### YOUR TASK
Extract the complete data exactly as given.

# # # # #

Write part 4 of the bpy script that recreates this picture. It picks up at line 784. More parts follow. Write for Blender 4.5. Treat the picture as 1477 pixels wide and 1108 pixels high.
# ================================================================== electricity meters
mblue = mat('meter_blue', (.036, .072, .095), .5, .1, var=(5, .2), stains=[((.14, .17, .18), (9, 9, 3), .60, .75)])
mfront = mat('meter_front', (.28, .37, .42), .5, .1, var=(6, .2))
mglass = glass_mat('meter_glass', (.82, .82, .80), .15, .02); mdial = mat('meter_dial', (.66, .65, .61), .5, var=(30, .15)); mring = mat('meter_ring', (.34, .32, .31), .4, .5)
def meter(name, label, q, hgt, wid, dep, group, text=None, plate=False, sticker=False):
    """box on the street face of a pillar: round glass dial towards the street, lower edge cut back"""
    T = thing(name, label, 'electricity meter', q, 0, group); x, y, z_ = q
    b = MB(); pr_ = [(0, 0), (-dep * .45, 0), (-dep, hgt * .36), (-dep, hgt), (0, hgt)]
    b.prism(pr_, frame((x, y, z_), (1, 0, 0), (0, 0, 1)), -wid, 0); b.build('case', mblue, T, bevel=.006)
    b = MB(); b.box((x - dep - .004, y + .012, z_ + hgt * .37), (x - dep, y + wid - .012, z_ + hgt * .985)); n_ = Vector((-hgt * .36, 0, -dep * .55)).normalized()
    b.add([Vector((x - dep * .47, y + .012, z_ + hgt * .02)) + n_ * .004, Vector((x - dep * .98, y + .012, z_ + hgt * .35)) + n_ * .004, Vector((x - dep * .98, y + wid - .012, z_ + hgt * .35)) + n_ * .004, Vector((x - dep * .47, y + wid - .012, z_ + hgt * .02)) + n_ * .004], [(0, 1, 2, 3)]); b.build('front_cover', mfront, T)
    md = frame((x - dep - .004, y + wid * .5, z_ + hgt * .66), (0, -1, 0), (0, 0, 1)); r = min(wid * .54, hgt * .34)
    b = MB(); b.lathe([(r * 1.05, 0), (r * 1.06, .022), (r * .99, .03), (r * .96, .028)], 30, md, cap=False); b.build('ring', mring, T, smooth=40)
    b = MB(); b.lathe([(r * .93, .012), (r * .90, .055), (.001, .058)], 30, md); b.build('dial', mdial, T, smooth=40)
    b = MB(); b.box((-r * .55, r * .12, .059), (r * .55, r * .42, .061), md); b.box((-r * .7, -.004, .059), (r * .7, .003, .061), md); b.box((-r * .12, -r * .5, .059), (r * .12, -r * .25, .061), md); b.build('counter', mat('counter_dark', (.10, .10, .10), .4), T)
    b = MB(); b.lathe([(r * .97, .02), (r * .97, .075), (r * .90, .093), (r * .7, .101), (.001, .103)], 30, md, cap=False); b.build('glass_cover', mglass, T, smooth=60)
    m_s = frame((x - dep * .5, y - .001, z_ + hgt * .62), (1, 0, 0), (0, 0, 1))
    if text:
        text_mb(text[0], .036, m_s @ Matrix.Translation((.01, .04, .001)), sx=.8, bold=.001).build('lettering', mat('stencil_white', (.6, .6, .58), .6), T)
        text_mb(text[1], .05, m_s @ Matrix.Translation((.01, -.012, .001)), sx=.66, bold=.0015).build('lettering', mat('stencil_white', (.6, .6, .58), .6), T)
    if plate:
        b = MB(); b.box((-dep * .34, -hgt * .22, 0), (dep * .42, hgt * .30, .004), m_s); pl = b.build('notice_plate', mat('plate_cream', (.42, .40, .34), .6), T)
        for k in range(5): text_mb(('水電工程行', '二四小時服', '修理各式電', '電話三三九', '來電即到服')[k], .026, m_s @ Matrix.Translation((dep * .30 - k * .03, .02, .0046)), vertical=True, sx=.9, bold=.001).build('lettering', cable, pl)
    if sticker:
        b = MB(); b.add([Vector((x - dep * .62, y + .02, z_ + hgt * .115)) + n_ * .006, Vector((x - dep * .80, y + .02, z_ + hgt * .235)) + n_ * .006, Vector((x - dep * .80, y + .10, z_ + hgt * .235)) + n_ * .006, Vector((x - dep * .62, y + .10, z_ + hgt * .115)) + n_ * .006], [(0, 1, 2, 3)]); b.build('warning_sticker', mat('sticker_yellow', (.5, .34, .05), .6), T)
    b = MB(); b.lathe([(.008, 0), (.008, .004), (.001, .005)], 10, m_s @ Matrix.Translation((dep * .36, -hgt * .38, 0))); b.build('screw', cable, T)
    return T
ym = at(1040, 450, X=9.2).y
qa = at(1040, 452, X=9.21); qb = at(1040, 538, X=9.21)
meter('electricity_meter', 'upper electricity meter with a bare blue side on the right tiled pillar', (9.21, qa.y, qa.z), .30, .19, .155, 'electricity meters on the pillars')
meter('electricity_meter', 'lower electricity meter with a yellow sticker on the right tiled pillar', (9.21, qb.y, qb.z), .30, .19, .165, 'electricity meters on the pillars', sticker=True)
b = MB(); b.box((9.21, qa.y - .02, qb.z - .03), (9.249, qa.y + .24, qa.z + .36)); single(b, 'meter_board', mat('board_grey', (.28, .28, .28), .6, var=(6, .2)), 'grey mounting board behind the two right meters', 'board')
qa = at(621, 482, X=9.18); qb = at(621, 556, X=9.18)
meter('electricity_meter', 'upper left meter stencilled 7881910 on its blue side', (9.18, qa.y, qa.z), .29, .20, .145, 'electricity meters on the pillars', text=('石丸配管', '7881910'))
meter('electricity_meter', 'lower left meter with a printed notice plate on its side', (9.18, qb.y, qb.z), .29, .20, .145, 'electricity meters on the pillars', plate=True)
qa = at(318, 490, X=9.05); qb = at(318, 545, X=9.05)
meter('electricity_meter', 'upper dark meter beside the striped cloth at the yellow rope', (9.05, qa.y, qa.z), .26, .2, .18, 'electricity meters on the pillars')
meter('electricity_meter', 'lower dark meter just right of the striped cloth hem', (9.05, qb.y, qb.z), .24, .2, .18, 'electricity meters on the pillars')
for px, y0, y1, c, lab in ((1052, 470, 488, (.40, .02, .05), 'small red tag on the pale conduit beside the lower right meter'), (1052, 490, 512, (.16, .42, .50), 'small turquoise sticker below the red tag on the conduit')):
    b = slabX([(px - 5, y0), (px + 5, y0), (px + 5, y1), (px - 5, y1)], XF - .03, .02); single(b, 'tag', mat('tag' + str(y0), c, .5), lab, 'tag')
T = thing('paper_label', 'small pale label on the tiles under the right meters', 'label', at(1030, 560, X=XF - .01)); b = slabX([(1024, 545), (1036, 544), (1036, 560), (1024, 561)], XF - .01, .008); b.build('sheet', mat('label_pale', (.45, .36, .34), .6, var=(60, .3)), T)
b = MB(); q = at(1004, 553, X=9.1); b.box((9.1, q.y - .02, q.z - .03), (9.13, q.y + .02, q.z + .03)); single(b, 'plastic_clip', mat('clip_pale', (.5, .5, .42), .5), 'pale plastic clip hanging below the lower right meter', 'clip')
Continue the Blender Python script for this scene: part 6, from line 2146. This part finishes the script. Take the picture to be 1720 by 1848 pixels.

# # # # #

### THE SOLUTION
Write part 4 of the bpy script that recreates this picture. It picks up at line 784. More parts follow. Write for Blender 4.5. Treat the picture as 1477 pixels wide and 1108 pixels high.
# ================================================================== electricity meters
mblue = mat('meter_blue', (.036, .072, .095), .5, .1, var=(5, .2), stains=[((.14, .17, .18), (9, 9, 3), .60, .75)])
mfront = mat('meter_front', (.28, .37, .42), .5, .1, var=(6, .2))
mglass = glass_mat('meter_glass', (.82, .82, .80), .15, .02); mdial = mat('meter_dial', (.66, .65, .61), .5, var=(30, .15)); mring = mat('meter_ring', (.34, .32, .31), .4, .5)
def meter(name, label, q, hgt, wid, dep, group, text=None, plate=False, sticker=False):
    """box on the street face of a pillar: round glass dial towards the street, lower edge cut back"""
    T = thing(name, label, 'electricity meter', q, 0, group); x, y, z_ = q
    b = MB(); pr_ = [(0, 0), (-dep * .45, 0), (-dep, hgt * .36), (-dep, hgt), (0, hgt)]
    b.prism(pr_, frame((x, y, z_), (1, 0, 0), (0, 0, 1)), -wid, 0); b.build('case', mblue, T, bevel=.006)
    b = MB(); b.box((x - dep - .004, y + .012, z_ + hgt * .37), (x - dep, y + wid - .012, z_ + hgt * .985)); n_ = Vector((-hgt * .36, 0, -dep * .55)).normalized()
    b.add([Vector((x - dep * .47, y + .012, z_ + hgt * .02)) + n_ * .004, Vector((x - dep * .98, y + .012, z_ + hgt * .35)) + n_ * .004, Vector((x - dep * .98, y + wid - .012, z_ + hgt * .35)) + n_ * .004, Vector((x - dep * .47, y + wid - .012, z_ + hgt * .02)) + n_ * .004], [(0, 1, 2, 3)]); b.build('front_cover', mfront, T)
    md = frame((x - dep - .004, y + wid * .5, z_ + hgt * .66), (0, -1, 0), (0, 0, 1)); r = min(wid * .54, hgt * .34)
    b = MB(); b.lathe([(r * 1.05, 0), (r * 1.06, .022), (r * .99, .03), (r * .96, .028)], 30, md, cap=False); b.build('ring', mring, T, smooth=40)
    b = MB(); b.lathe([(r * .93, .012), (r * .90, .055), (.001, .058)], 30, md); b.build('dial', mdial, T, smooth=40)
    b = MB(); b.box((-r * .55, r * .12, .059), (r * .55, r * .42, .061), md); b.box((-r * .7, -.004, .059), (r * .7, .003, .061), md); b.box((-r * .12, -r * .5, .059), (r * .12, -r * .25, .061), md); b.build('counter', mat('counter_dark', (.10, .10, .10), .4), T)
    b = MB(); b.lathe([(r * .97, .02), (r * .97, .075), (r * .90, .093), (r * .7, .101), (.001, .103)], 30, md, cap=False); b.build('glass_cover', mglass, T, smooth=60)
    m_s = frame((x - dep * .5, y - .001, z_ + hgt * .62), (1, 0, 0), (0, 0, 1))
    if text:
        text_mb(text[0], .036, m_s @ Matrix.Translation((.01, .04, .001)), sx=.8, bold=.001).build('lettering', mat('stencil_white', (.6, .6, .58), .6), T)
        text_mb(text[1], .05, m_s @ Matrix.Translation((.01, -.012, .001)), sx=.66, bold=.0015).build('lettering', mat('stencil_white', (.6, .6, .58), .6), T)
    if plate:
        b = MB(); b.box((-dep * .34, -hgt * .22, 0), (dep * .42, hgt * .30, .004), m_s); pl = b.build('notice_plate', mat('plate_cream', (.42, .40, .34), .6), T)
        for k in range(5): text_mb(('水電工程行', '二四小時服', '修理各式電', '電話三三九', '來電即到服')[k], .026, m_s @ Matrix.Translation((dep * .30 - k * .03, .02, .0046)), vertical=True, sx=.9, bold=.001).build('lettering', cable, pl)
    if sticker:
        b = MB(); b.add([Vector((x - dep * .62, y + .02, z_ + hgt * .115)) + n_ * .006, Vector((x - dep * .80, y + .02, z_ + hgt * .235)) + n_ * .006, Vector((x - dep * .80, y + .10, z_ + hgt * .235)) + n_ * .006, Vector((x - dep * .62, y + .10, z_ + hgt * .115)) + n_ * .006], [(0, 1, 2, 3)]); b.build('warning_sticker', mat('sticker_yellow', (.5, .34, .05), .6), T)
    b = MB(); b.lathe([(.008, 0), (.008, .004), (.001, .005)], 10, m_s @ Matrix.Translation((dep * .36, -hgt * .38, 0))); b.build('screw', cable, T)
    return T
ym = at(1040, 450, X=9.2).y
qa = at(1040, 452, X=9.21); qb = at(1040, 538, X=9.21)
meter('electricity_meter', 'upper electricity meter with a bare blue side on the right tiled pillar', (9.21, qa.y, qa.z), .30, .19, .155, 'electricity meters on the pillars')
meter('electricity_meter', 'lower electricity meter with a yellow sticker on the right tiled pillar', (9.21, qb.y, qb.z), .30, .19, .165, 'electricity meters on the pillars', sticker=True)
b = MB(); b.box((9.21, qa.y - .02, qb.z - .03), (9.249, qa.y + .24, qa.z + .36)); single(b, 'meter_board', mat('board_grey', (.28, .28, .28), .6, var=(6, .2)), 'grey mounting board behind the two right meters', 'board')
qa = at(621, 482, X=9.18); qb = at(621, 556, X=9.18)
meter('electricity_meter', 'upper left meter stencilled 7881910 on its blue side', (9.18, qa.y, qa.z), .29, .20, .145, 'electricity meters on the pillars', text=('石丸配管', '7881910'))
meter('electricity_meter', 'lower left meter with a printed notice plate on its side', (9.18, qb.y, qb.z), .29, .20, .145, 'electricity meters on the pillars', plate=True)
qa = at(318, 490, X=9.05); qb = at(318, 545, X=9.05)
meter('electricity_meter', 'upper dark meter beside the striped cloth at the yellow rope', (9.05, qa.y, qa.z), .26, .2, .18, 'electricity meters on the pillars')
meter('electricity_meter', 'lower dark meter just right of the striped cloth hem', (9.05, qb.y, qb.z), .24, .2, .18, 'electricity meters on the pillars')
for px, y0, y1, c, lab in ((1052, 470, 488, (.40, .02, .05), 'small red tag on the pale conduit beside the lower right meter'), (1052, 490, 512, (.16, .42, .50), 'small turquoise sticker below the red tag on the conduit')):
    b = slabX([(px - 5, y0), (px + 5, y0), (px + 5, y1), (px - 5, y1)], XF - .03, .02); single(b, 'tag', mat('tag' + str(y0), c, .5), lab, 'tag')
T = thing('paper_label', 'small pale label on the tiles under the right meters', 'label', at(1030, 560, X=XF - .01)); b = slabX([(1024, 545), (1036, 544), (1036, 560), (1024, 561)], XF - .01, .008); b.build('sheet', mat('label_pale', (.45, .36, .34), .6, var=(60, .3)), T)
b = MB(); q = at(1004, 553, X=9.1); b.box((9.1, q.y - .02, q.z - .03), (9.13, q.y + .02, q.z + .03)); single(b, 'plastic_clip', mat('clip_pale', (.5, .5, .42), .5), 'pale plastic clip hanging below the lower right meter', 'clip')
Continue the Blender Python script for this scene: part 6, from line 2146. This part finishes the script. Take the picture to be 1720 by 1848 pixels.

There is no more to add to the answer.